── Data ──

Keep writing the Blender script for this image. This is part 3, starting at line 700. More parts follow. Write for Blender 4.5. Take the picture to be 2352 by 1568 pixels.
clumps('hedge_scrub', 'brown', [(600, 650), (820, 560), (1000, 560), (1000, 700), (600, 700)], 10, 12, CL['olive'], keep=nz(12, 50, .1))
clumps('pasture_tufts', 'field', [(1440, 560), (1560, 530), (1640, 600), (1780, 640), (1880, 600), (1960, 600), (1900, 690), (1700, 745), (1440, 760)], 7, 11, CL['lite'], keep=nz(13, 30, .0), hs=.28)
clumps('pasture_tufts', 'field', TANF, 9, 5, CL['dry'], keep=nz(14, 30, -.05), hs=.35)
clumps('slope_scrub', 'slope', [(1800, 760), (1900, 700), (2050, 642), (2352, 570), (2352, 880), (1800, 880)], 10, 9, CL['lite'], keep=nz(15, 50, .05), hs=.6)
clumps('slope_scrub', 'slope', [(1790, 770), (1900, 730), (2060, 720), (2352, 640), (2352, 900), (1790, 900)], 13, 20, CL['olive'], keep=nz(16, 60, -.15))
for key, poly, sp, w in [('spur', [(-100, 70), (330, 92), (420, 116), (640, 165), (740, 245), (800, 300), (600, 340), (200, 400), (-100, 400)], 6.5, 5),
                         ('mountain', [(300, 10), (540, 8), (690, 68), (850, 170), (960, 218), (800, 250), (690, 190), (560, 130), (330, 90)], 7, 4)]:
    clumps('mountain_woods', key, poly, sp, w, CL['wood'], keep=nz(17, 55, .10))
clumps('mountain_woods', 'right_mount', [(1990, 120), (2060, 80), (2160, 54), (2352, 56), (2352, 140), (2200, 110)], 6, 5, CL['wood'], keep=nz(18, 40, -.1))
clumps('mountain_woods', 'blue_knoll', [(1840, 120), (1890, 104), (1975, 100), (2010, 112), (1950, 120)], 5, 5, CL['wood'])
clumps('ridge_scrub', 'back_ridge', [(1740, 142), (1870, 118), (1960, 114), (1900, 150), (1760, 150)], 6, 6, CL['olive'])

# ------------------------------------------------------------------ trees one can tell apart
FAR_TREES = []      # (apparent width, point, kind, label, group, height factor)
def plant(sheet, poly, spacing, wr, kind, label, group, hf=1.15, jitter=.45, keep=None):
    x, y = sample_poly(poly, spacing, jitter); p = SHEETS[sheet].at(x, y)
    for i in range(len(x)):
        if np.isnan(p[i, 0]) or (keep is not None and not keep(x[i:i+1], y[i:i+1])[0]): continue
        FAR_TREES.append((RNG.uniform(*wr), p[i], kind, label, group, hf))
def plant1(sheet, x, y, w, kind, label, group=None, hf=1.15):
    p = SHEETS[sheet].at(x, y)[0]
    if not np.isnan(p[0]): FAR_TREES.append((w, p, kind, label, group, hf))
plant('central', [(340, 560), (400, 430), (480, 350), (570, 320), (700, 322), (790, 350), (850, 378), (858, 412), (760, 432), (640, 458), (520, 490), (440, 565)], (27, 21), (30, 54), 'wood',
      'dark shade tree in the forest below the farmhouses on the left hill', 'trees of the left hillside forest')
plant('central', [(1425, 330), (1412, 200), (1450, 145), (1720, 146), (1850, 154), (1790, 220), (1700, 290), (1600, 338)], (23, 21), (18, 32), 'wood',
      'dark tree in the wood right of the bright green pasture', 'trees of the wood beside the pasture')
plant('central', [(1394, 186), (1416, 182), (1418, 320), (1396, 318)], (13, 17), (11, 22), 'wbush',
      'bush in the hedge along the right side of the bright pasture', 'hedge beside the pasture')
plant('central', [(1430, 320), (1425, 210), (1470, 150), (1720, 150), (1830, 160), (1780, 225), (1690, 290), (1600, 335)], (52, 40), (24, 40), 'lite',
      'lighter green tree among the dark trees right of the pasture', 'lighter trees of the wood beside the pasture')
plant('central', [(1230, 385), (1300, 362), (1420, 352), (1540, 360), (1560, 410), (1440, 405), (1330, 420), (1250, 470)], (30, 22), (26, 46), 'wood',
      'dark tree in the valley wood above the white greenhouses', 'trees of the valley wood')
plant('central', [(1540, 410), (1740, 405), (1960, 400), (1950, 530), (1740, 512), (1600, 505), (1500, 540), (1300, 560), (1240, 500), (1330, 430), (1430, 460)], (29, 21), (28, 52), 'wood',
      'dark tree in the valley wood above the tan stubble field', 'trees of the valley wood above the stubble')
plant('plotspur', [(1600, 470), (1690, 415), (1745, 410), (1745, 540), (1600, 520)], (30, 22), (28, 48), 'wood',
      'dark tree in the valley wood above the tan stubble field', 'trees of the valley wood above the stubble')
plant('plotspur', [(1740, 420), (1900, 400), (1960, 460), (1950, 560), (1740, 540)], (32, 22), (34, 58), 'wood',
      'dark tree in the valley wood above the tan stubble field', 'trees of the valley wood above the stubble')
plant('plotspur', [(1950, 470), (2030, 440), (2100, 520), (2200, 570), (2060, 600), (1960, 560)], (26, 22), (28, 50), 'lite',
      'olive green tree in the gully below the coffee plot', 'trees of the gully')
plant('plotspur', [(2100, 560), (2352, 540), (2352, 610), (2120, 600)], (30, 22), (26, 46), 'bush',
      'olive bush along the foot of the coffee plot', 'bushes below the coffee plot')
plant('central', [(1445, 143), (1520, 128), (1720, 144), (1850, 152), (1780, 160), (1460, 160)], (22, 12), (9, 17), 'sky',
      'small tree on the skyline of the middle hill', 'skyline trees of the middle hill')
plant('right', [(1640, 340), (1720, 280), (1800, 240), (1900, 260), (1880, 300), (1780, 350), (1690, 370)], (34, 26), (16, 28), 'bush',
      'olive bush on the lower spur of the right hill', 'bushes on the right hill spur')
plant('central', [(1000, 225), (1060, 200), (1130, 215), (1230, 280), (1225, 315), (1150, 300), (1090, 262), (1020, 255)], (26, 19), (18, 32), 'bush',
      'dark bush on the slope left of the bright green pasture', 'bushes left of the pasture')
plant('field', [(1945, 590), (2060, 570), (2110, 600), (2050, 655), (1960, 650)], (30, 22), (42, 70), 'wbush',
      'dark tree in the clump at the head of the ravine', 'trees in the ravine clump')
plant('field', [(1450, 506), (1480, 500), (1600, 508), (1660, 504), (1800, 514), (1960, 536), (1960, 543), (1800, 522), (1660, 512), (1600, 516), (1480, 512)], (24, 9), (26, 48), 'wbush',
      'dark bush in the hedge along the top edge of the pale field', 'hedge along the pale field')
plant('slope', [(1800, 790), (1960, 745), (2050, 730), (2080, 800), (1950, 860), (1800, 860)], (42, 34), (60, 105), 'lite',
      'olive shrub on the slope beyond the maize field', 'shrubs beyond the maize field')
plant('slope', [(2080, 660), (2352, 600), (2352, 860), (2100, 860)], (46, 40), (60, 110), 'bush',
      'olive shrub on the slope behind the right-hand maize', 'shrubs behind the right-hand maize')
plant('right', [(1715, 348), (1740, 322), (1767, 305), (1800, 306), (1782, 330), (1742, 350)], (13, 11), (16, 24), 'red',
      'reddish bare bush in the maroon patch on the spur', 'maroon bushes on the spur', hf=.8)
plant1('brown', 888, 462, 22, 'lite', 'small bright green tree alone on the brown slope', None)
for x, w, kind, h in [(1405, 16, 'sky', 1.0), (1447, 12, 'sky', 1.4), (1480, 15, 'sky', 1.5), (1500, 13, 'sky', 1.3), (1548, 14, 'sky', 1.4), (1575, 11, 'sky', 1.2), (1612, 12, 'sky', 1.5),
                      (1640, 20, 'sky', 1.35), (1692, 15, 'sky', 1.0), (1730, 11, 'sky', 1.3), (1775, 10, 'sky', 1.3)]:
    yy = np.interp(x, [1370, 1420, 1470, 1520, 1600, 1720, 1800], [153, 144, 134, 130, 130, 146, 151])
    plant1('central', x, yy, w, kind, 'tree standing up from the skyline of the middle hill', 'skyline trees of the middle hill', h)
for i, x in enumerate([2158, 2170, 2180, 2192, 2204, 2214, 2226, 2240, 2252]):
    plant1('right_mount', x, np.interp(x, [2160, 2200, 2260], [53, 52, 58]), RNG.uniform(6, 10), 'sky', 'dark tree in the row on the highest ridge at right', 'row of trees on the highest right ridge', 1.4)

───

From the first line of the data through the line with "6, 6, CL['olive'])", quote each line exactly and add nothing else.

- Right answer:
Keep writing the Blender script for this image. This is part 3, starting at line 700. More parts follow. Write for Blender 4.5. Take the picture to be 2352 by 1568 pixels.
clumps('hedge_scrub', 'brown', [(600, 650), (820, 560), (1000, 560), (1000, 700), (600, 700)], 10, 12, CL['olive'], keep=nz(12, 50, .1))
clumps('pasture_tufts', 'field', [(1440, 560), (1560, 530), (1640, 600), (1780, 640), (1880, 600), (1960, 600), (1900, 690), (1700, 745), (1440, 760)], 7, 11, CL['lite'], keep=nz(13, 30, .0), hs=.28)
clumps('pasture_tufts', 'field', TANF, 9, 5, CL['dry'], keep=nz(14, 30, -.05), hs=.35)
clumps('slope_scrub', 'slope', [(1800, 760), (1900, 700), (2050, 642), (2352, 570), (2352, 880), (1800, 880)], 10, 9, CL['lite'], keep=nz(15, 50, .05), hs=.6)
clumps('slope_scrub', 'slope', [(1790, 770), (1900, 730), (2060, 720), (2352, 640), (2352, 900), (1790, 900)], 13, 20, CL['olive'], keep=nz(16, 60, -.15))
for key, poly, sp, w in [('spur', [(-100, 70), (330, 92), (420, 116), (640, 165), (740, 245), (800, 300), (600, 340), (200, 400), (-100, 400)], 6.5, 5),
                         ('mountain', [(300, 10), (540, 8), (690, 68), (850, 170), (960, 218), (800, 250), (690, 190), (560, 130), (330, 90)], 7, 4)]:
    clumps('mountain_woods', key, poly, sp, w, CL['wood'], keep=nz(17, 55, .10))
clumps('mountain_woods', 'right_mount', [(1990, 120), (2060, 80), (2160, 54), (2352, 56), (2352, 140), (2200, 110)], 6, 5, CL['wood'], keep=nz(18, 40, -.1))
clumps('mountain_woods', 'blue_knoll', [(1840, 120), (1890, 104), (1975, 100), (2010, 112), (1950, 120)], 5, 5, CL['wood'])
clumps('ridge_scrub', 'back_ridge', [(1740, 142), (1870, 118), (1960, 114), (1900, 150), (1760, 150)], 6, 6, CL['olive'])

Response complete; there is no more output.